Jumat, 06 April 2012

Materi Kuliah Kajian Parlemen


Kekuasaan Legislatif

Oleh : Mohammad Ali Andrias.,S.IP.,M.Si




Pengantar
Negara sebagai organisasi modern yang dibangun untuk mencapai tujuan bersama dari seluruh rakyatnya. Tujuan negara itu sendiri adalah sesuatu yang bersifat maya atau semu. Tujuan negara tidak akan pernah bisa dicapai sampai kapanpun. Karena begitu dicapai berarti eksistensi negara sudah tidak berarti lagi alias selesai tugasnya. Untuk itulah, tujuan negara meskipun dibahasakan misalnya untuk menciptakan adil, makmur dan kesejahteraan ekonomi. Merupakan sesuatu yang amat relatif tidak mutlak. (Wahidin, 2007 : 36)
Negara memiliki fungsi yang sifat prosesnya dalam rangka mencapai tujuan negara tersebut. Mulai abad XVI telah dikenal fungsi dari negara yang sifatnya sederhana yang menjadikan organisasi negara bersifat abadi. Kelima fungsi dimaksud adalah : a) fungsi diplomatic, b) fungsi defencie, c) fungsi financie, d) fungsi justice, e) fungsi policie. Kelima fungsi itu terutama adalah sebagai antiklimaks dari sistem pemerintahan negara yang ada pada umumnya bersifat diktator. Pemisahan kekuasaan yang lebih tertata, sehingga kekuasaan di dalam negara didistribusikan berdasarkan prinsip memihak rakyat dalam arti tidak menindas rakyat, yang notabene adalah pemilik negara.

Pemahaman tentang Legislatif

Konsep Latum diambil dari bahasa latin yang artinya (membuat atau mengeluarkan). Leges juga berasal dari bahasa yang sama artinya Undang-Undang. Undang ini dimaksudkan dalam pemaknaannya yang bersifat formal, bentuk hukum yang dibuat oleh Badan Pembentuk Undang-Undang yang secara umum adalah lembaga perwakilan yang dipilih melalui mekanisme pemilu yang demokratis di negara yang bersangkutan. Dengan demikian legislatif lebih ditekankan pada pemaknaan sebagai lembaga pembuat peraturan, bukannya sebagai lembaga yang membuat kebijakan.
Dalam perkembangan ketatanegaraan merupakan refleksi dari kedaulatan rakyat. kedaulatan rakyat merupakan bentuk konkret dari idealisme, bahwa di dalam negara rakyatlah yang berdaulat sepenuhnya.

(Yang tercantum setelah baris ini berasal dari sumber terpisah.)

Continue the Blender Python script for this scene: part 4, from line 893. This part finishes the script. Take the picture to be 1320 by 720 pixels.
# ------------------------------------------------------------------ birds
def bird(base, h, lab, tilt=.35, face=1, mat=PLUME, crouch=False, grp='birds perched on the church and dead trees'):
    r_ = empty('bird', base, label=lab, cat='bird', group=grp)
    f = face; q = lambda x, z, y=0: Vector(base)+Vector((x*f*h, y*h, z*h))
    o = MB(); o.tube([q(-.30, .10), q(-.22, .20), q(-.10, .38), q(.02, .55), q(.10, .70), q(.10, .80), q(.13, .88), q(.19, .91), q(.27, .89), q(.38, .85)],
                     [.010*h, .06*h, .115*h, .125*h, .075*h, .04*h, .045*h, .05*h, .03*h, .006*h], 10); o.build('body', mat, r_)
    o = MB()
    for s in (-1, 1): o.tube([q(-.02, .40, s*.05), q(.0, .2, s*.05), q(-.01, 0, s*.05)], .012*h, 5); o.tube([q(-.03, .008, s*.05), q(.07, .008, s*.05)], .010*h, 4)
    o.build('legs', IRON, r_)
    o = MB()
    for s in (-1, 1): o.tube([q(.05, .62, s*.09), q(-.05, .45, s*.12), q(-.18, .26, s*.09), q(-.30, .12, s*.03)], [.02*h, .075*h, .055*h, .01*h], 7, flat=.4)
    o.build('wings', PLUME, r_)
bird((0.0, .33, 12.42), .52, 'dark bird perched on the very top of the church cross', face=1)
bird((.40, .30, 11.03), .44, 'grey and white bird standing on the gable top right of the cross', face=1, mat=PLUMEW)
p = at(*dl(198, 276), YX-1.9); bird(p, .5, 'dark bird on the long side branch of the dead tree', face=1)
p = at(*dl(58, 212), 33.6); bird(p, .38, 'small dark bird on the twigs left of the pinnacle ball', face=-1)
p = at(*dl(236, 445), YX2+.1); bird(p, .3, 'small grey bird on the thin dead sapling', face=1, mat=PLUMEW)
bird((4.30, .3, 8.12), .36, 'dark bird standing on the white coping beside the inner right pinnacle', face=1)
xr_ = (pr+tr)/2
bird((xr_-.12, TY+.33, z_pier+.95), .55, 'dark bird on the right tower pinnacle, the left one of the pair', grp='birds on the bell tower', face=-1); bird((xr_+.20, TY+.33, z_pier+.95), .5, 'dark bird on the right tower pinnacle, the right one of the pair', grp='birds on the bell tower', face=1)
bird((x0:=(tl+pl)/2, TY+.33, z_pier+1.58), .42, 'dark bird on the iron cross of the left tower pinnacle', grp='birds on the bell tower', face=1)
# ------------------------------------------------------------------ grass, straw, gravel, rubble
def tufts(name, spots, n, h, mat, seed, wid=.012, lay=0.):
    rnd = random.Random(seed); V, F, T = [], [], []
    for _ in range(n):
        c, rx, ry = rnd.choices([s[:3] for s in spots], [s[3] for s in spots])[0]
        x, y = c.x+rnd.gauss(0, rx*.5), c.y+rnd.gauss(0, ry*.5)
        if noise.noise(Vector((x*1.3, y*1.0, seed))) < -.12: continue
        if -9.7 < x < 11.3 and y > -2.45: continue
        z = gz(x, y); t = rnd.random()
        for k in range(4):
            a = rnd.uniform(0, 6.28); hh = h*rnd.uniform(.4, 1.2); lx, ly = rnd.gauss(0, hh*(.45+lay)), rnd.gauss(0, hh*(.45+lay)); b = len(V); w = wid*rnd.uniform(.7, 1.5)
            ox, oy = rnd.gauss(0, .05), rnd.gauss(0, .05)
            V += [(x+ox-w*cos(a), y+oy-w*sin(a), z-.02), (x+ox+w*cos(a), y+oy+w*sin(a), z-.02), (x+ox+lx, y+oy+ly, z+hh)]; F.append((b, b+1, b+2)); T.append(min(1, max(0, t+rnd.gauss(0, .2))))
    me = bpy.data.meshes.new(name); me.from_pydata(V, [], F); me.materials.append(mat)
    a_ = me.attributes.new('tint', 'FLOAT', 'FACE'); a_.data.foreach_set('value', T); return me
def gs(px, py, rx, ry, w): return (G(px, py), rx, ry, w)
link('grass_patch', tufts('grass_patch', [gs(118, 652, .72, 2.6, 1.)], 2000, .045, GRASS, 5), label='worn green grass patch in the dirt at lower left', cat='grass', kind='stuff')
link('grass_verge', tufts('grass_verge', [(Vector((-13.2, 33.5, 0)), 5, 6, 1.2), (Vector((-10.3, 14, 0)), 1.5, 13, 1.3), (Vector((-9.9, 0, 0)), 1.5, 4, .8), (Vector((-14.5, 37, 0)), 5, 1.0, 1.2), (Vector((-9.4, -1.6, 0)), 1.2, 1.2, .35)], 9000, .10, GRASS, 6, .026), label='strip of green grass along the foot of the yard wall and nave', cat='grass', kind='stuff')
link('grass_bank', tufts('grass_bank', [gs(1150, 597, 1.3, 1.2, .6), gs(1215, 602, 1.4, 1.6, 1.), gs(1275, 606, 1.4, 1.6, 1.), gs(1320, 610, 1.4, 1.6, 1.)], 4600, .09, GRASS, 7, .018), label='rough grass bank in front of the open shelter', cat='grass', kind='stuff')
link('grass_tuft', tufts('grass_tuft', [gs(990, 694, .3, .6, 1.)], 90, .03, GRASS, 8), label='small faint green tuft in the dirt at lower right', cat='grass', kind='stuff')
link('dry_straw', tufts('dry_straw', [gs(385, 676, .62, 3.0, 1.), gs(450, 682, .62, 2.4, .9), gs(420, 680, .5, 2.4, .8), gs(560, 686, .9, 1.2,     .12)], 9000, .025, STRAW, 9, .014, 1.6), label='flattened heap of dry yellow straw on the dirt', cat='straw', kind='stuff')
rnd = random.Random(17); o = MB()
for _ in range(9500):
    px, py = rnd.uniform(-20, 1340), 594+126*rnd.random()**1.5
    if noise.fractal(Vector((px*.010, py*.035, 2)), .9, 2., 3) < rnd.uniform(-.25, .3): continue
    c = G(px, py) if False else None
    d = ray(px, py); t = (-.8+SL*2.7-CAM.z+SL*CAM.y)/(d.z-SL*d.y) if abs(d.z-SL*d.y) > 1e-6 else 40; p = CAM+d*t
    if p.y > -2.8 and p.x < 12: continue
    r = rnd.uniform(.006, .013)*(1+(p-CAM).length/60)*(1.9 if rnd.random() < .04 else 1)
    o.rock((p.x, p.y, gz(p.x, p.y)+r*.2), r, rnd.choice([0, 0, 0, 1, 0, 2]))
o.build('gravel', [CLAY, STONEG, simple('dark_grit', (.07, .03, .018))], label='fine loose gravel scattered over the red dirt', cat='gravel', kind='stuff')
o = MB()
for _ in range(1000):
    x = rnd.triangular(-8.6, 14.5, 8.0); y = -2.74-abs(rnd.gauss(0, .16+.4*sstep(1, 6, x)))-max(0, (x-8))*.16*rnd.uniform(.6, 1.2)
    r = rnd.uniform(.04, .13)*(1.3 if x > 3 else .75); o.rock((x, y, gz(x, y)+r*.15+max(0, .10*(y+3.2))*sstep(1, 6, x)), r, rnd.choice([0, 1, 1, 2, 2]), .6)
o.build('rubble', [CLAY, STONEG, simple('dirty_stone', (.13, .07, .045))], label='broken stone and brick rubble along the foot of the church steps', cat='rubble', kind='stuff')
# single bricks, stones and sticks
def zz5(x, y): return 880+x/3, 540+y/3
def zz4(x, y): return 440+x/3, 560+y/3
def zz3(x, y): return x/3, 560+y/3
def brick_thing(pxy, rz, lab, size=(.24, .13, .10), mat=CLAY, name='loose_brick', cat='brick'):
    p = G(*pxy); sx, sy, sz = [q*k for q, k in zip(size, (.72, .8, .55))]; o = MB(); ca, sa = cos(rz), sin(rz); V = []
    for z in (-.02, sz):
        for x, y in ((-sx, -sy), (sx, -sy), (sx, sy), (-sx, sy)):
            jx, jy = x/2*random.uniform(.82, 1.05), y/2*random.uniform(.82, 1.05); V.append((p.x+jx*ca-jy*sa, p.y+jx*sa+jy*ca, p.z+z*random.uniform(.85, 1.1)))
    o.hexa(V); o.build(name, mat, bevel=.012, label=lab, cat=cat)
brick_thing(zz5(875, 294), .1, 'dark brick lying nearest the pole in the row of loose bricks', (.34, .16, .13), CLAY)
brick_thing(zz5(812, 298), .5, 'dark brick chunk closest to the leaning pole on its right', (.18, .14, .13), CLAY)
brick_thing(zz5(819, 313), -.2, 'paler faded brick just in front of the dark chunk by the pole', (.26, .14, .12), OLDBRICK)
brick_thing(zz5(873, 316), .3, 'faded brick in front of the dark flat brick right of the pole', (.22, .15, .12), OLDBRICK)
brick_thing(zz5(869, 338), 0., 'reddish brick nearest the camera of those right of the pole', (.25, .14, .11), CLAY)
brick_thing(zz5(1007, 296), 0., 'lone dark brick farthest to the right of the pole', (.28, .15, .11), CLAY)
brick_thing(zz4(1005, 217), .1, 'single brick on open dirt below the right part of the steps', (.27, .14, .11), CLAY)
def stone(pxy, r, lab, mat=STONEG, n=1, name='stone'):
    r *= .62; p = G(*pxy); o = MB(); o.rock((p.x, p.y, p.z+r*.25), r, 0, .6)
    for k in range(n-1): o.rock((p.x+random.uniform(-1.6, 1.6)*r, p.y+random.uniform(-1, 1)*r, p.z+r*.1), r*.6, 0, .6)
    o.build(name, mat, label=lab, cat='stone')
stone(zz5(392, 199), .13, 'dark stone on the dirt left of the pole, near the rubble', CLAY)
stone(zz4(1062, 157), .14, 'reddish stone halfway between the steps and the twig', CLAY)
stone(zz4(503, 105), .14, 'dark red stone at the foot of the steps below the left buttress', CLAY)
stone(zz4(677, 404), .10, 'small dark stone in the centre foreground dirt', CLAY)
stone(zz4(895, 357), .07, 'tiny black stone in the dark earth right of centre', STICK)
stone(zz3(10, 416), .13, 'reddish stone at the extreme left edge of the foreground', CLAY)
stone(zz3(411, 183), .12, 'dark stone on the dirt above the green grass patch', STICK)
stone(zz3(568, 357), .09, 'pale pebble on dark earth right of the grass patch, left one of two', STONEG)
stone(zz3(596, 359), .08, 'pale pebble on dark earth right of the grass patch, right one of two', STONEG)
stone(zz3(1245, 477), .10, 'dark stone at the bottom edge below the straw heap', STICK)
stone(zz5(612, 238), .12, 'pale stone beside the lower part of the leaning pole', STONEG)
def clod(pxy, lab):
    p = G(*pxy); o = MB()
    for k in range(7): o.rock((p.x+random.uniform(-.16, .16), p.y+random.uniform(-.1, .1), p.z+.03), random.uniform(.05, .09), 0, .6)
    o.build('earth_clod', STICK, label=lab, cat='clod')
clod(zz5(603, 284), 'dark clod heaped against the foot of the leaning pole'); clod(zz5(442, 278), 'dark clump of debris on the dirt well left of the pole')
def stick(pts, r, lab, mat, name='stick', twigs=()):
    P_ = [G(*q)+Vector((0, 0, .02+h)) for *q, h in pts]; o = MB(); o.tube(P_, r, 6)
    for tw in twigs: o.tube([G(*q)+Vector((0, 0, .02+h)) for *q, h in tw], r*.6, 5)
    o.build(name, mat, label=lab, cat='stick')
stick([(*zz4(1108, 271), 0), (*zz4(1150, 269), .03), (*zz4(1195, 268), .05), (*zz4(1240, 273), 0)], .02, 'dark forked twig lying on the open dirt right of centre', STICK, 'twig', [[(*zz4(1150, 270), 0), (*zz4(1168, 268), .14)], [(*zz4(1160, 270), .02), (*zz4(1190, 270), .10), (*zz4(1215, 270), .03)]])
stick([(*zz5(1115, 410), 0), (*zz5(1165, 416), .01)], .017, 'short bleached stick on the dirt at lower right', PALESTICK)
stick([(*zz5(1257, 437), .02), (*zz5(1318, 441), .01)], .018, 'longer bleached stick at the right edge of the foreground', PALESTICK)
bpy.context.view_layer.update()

Rakyat memberi legalitas dan kekuasaan kepada negara yang direpresentasikan kepada pemerintah untuk melindungi diri terhadap penyalahgunaan kekuasaan yang dimiliki negara. (Wahidin, 2007 : 38).
Ihwal subtansi dari mekanisme perwakilan ini sebenaranya berangkat dari filosofi subtansial yang senantiasa berubah menurut tempat dan waktu. Namun intinya tetap sama yakni, apakah orang-orang yang bertindak sebagai wakil di dalam mekanisme perwakilan itu benar-benar mewakili kehendak (aspirasi) dari banyak orang yang diwakili. Secara teoritik mengedepankan asumsi bahwa keberhasilan seorang wakil adalah, jika ia dapat mengakomodasikan aspirasi dari seluruh orang yang diwakilinya. Semakin sedikit, atau bahkan jika seorang wakil tidak dapat mewakili aspirasi orang yang diwakilinya, maka dapat dikatakan bahwa kedudukannya sebagai seorang wakil telah gagal.
Logikanya memang tidak mungkin seorang wakil akan mampu mengakomodasikan begitu banyak aspirasi, bahkan dalam jumlah ratusan ribu atau jutaan orang. Apalagi dalam saat yang sama. Sementara itu, aspirasi dari orang-orang yang diwakili itu sudah barang tentu tidak sama antara satu dengan yang lain. Oleh karena itu logikanya memang tidak mungkin seorang wakil benar-benar bisa memenuhi aspirasi semua orang yang diwakilinya. Namun jika asumsi itu diturunkan maka setidaknya sebagian besar dari orang-orang yang diwakili sudah merasa bahwa kepentingannya, terutama yang berkenaan dengan kehidupan bersama telah diwakili maka itu sudah dipandang cukup.
Sehubungan dengan kenyataan  di atas maka sejatinya mekanisme perwakilan, secara khusus adalah hubungan antara wakil dan terwakil itu berhubungan erat dengan antara wakil dan terwakil berhubungan erat dan berkesinambungan, dengan tingkah laku dalam bentuk individual dan untuk itu ada pengembangan teori kaitan yang membuat rekonstruksi tentang idealisme hubungan antara wakil dengan orang yang diwakili.